Louise Weiss, (Arras 1893 - Parigi 1983) politica, femminista e intellettuale francese fu tra le prime donne a intravedere, già verso la fine degli anni Venti, la possibilità della costruzione di una Europa comune, di un mercato comune, di una moneta unica, di una comune identità culturale europea.
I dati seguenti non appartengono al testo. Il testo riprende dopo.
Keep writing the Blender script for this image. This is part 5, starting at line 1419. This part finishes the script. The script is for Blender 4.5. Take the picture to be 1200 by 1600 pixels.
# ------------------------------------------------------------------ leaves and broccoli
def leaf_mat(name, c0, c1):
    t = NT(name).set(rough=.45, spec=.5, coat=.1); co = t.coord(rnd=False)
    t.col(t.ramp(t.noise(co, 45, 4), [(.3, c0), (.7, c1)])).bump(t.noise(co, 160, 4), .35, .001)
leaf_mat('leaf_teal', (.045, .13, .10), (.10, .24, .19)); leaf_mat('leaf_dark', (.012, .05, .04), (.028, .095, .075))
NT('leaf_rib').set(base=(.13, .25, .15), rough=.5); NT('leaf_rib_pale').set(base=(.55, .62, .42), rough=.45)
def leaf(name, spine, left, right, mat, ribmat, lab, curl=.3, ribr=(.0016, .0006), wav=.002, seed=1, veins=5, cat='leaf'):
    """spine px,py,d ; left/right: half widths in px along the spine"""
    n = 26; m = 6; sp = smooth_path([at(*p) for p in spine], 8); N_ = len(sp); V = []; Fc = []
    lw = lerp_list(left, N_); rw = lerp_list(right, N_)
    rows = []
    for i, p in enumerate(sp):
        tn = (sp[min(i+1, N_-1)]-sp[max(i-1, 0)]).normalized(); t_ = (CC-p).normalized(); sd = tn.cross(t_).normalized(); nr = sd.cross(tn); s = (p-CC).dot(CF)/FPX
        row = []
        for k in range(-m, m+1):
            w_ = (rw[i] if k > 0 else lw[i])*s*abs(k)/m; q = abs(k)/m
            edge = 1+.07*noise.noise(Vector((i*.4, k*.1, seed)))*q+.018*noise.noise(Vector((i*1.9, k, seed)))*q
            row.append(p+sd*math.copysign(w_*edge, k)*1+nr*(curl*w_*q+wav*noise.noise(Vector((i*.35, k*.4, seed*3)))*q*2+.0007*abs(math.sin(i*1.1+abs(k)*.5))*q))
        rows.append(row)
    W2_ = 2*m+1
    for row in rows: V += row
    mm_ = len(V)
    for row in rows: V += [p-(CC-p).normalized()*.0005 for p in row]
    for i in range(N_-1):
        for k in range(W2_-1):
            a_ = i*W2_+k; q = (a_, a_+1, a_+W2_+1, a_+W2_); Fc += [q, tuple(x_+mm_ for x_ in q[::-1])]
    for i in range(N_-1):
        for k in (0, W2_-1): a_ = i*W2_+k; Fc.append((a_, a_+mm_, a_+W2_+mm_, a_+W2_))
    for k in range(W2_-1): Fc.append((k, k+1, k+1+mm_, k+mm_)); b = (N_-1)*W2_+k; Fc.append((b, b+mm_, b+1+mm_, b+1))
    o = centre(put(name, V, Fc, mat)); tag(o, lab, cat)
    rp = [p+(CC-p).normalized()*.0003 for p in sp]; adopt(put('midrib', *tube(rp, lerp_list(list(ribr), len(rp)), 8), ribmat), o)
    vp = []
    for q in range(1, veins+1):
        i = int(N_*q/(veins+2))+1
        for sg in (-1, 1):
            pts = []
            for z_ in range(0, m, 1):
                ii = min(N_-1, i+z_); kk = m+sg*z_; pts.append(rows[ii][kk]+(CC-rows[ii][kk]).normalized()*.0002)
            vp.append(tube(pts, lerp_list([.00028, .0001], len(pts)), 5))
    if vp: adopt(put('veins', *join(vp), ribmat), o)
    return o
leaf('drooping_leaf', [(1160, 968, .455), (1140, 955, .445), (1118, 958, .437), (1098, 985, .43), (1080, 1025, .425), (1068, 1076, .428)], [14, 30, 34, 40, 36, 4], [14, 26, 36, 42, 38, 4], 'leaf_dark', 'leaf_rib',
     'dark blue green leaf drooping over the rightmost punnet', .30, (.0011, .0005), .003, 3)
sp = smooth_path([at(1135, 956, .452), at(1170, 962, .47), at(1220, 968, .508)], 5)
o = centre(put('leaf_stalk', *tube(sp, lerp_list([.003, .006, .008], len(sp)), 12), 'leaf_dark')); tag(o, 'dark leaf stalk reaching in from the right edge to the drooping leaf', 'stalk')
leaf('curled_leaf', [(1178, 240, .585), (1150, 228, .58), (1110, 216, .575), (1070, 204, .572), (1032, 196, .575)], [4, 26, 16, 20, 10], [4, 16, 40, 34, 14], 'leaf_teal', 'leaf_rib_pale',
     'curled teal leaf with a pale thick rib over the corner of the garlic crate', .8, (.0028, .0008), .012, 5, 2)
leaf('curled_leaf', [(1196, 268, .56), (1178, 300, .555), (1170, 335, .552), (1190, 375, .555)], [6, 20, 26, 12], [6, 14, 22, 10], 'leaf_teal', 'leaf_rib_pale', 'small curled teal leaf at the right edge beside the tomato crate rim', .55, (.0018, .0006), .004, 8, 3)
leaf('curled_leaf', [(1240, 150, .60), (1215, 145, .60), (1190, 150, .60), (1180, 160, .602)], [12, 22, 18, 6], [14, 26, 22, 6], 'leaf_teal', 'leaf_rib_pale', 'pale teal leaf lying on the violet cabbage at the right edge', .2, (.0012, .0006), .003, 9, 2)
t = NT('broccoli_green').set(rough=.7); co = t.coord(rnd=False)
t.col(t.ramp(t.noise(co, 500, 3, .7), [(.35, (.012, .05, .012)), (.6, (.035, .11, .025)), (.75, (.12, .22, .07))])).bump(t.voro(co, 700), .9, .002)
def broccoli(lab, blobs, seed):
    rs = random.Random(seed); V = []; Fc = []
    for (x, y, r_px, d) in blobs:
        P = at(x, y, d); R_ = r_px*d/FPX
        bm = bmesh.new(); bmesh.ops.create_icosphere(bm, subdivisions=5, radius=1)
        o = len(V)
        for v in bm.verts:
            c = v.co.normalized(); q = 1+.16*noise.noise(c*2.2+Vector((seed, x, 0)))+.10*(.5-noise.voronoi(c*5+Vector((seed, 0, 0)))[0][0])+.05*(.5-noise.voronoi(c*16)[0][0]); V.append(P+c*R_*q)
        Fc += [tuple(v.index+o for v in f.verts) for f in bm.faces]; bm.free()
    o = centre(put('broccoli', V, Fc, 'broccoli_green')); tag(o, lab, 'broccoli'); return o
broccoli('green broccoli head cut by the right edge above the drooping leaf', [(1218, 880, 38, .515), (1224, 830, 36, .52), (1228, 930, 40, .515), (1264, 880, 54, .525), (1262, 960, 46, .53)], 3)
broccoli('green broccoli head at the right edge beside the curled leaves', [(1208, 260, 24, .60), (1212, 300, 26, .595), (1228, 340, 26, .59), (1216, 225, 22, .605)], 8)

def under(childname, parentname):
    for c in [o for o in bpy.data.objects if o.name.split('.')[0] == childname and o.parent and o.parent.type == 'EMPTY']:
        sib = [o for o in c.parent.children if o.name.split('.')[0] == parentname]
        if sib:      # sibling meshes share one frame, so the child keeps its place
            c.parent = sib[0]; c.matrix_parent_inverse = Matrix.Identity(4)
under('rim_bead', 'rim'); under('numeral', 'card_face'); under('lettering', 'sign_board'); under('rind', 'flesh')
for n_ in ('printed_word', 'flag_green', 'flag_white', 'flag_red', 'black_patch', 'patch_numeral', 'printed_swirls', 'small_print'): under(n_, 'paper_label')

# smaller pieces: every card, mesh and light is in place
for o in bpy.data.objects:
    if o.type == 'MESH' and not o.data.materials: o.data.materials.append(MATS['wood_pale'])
Seguì le proposte del ministro degli esteri francese A. Briand e fondò e diresse, negli anni Trenta, la rivista L'Europe nouvelle, sostenendo da un lato il riavvicinamento tra Francia e Germania, dall'altro, con la costituzione dell'associazione "La Femme nouvelle" la lotta per le pari opportunità, la dignità politica per le donne francesi e la conquista del voto, ottenuto il 21 aprile 1944 con un'ordinanza firmata dal generale Ch. de Gaulle.
«Mi sembra, in
questo momento, di aver attraversato questo secolo e solcato il mondo solo per
venire incontro a voi come innamorata dell’Europa…». Questa è la voce di
Louise Weiss, a Strasburgo, il 17 luglio del 1979. Aveva ottantasei anni e una
lucidità straordinaria. Era una leggenda vivente – giornalista, scrittrice,
cineasta, viaggiatrice, fotografa – che quel giorno diventava, sia pure per
poche ore, la prima Presidente del primo Parlamento europeo eletto a suffragio
universale diretto. In qualità di decana dell’Assemblea, ossia la più anziana,
spettava a lei la parola. Quelle pronunciate da Louise Weiss furono parole sull’Europa piene di poesia e di visioni, di
passione e di speranza : «Questione d’anima! L’Europa è una questione d’anima!».
Tra le
altre protagoniste del processo di unificazione europea raccolte nella
pubblicazione del Senato, ci sono anche Marga Klompé, l’unica donna eletta
nell’Assemblea della CECA del 1952, Christiane Scrivener, diventata nel 1989
la prima commissaria alla fiscalità, Eliane Vogel–Polsky, l’avvocato che ha
portato davanti alla Corte di giustizia la mancata applicazione dell’articolo
119 del Trattato di Roma sulla parità di salario tra i sessi, Sofia Corradi,
soprannominata "mamma Erasmus" in quanto ideò e costruì il programma Erasmus per
l'interscambio degli studenti fra le università europee: donne che hanno
creduto e perseguito con convinzione
l’idea che l’unità dell’Europa e la riconciliazione tra
i sopravvissuti dei terribili conflitti bellici fossero l’unica risposta in grado di
restituire una speranza alle future generazioni.